Это еще толстовская или народовольческая аберрация XIX века, когда столичные баре изобрели для себя посконно-толоконный образ «младшего брата», носителя истинной нравственности и духовности в пестрядинных портах. Которому городская публика обязана кланяться в онучи с целью прощения и опрощения. Выдуманный образ хранителя нетленных ценностей подразумевал (да и сейчас подразумевает), что жизнь освобожденного от эксплуатации и свинцовых мерзостей быта русского человека должна протекать между бескорыстными утренними трудами в поле и чтением духовных книг (в случае Ю. Карякина, видимо, книг Достоевского) по вечерам. В окружении резвых белоголовых детишек и тихо отдыхающих от дневных трудов женщин…
И тут бац — 23 процента за ЛДПР! Когнитивный диссонанс. Потому что одурела на самом деле вовсе не Россия. А те, кто выдумал для себя ее небесно-сладкий образ, где на первом месте стоит желание свобод, прав, справедливости и всего такого прочего. На самом деле нет: реальная Россия сложнее и интереснее. Хотя далеко не всегда приятнее. И в этом главная проблема.
С одной стороны, выборы 1993 года были весьма свободнее и честнее нынешних и с точки зрения регистрации кандидатов, и с точки зрения подсчета голосов. Иначе тогдашняя партия власти нарисовала бы себе значительно больший процент поддержки. Однако, как видим, не смогла. И это признак вовсе не дурости, а по-своему независимого мышления реальной России, которая не захотела верить ни коммунистам, ни их противникам, а попыталась найти себе какой-то третий путь. Куда звал энергичный и речистый сын юриста. Ошиблась, конечно, но как же без этого. Зато сама. А без ошибок нет нации.
С другой стороны, уже тогда забрезжили догадки о реальной роли «административного ресурса» в организации не только электоральной, но и вообще политической жизни России. Интересы «А-ресурса», его представления о прекрасном, его политическая ориентация (в большинстве случаев вульгарно-шкурная) и определяют ту политическую реальность, в которой мы с вами имеем удовольствие проживать: в игре и сшибках властных элит важны не слова, духовные ценности или приоритеты, а наличный политический ресурс, в том числе силовой.

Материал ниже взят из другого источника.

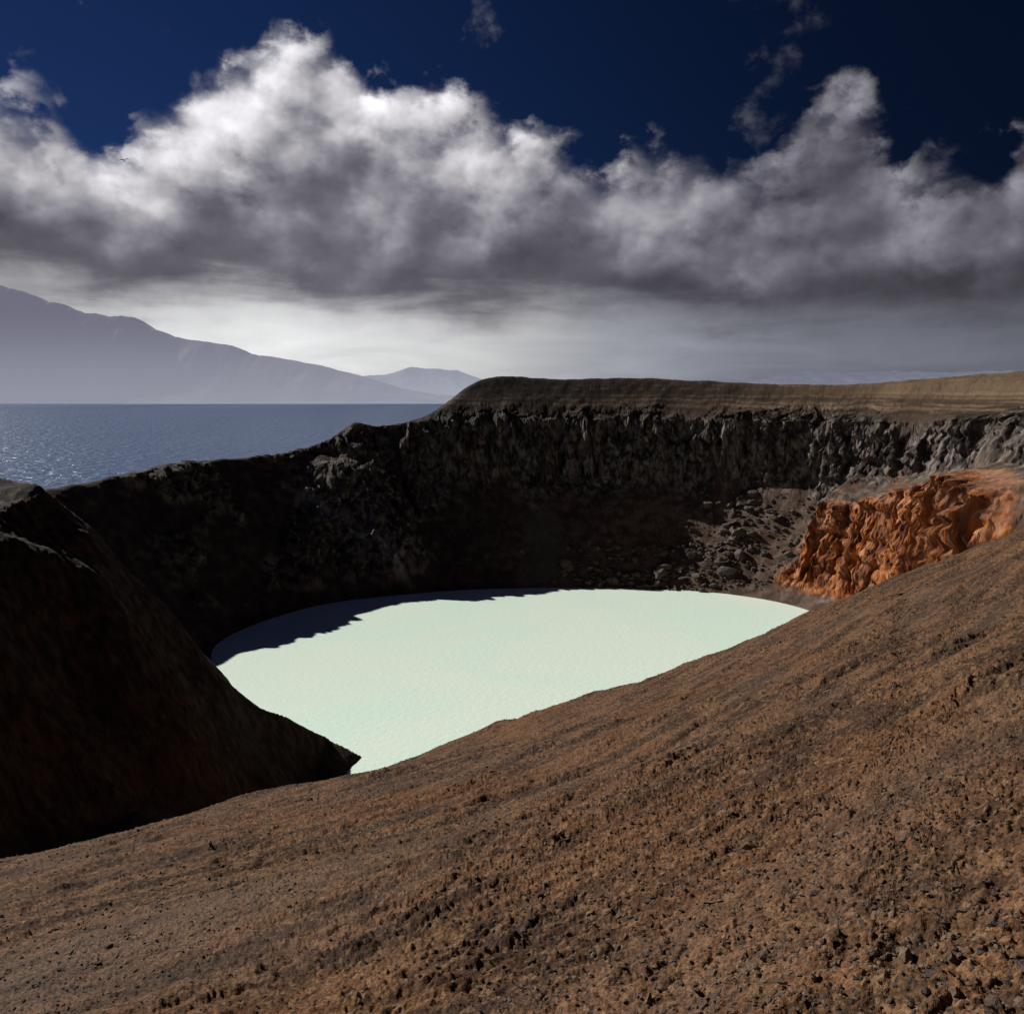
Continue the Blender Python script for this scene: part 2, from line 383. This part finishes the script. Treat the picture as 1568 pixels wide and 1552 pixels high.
# ------------------------------------------------------------------ large lake beyond the crater rim (Oskjuvatn)
me=bpy.data.meshes.new('outer_lake'); s=60000
me.from_pydata([(-s,-s,-.6),(s,-s,-.6),(s,s,-.6),(-s,s,-.6)],[],[(0,1,2,3)])
outer_lake=bpy.data.objects.new('outer_lake',me); scene.collection.objects.link(outer_lake)
mt,t,b,out=material('outer_lake_water')
g=t.new('ShaderNodeTexCoord').outputs['Object']
mp=t.new('ShaderNodeMapping'); t.l.new(g,mp.inputs[0]); mp.inputs['Scale'].default_value=(1,.8,1); mp.inputs['Rotation'].default_value=(0,0,.25)
w1=t.noise(mp.outputs[0],.11,4,.6,.1,'2D'); w2=t.noise(g,.004,3,.55,0,'2D')
t.l.new(t.mix(t.ss(w1,.38,.62),(.020,.060,.16),(.05,.11,.24)),b.inputs['Base Color']); b.inputs['Roughness'].default_value=.28; b.inputs['IOR'].default_value=1.33
bump(t,b,t.m('ADD',w1,t.m('MULTIPLY',w2,1.5)),1.,3.4)
outer_lake.data.materials.append(mt)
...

Не надо из-за этого ни радоваться, ни печалиться. Надо просто знать и иметь в виду. Для нынешней номенклатуры власть и собственность суть неразделимые понятия, ибо без власти (то есть без возможности командовать силовиками) они не мыслят себе состоятельности. Право, Конституция, частная собственность, законы?! Не смешите мои «искандеры»…
Впрочем, города таким подходам сопротивляются. И новое поколение делает это все активней. Что тоже нормально.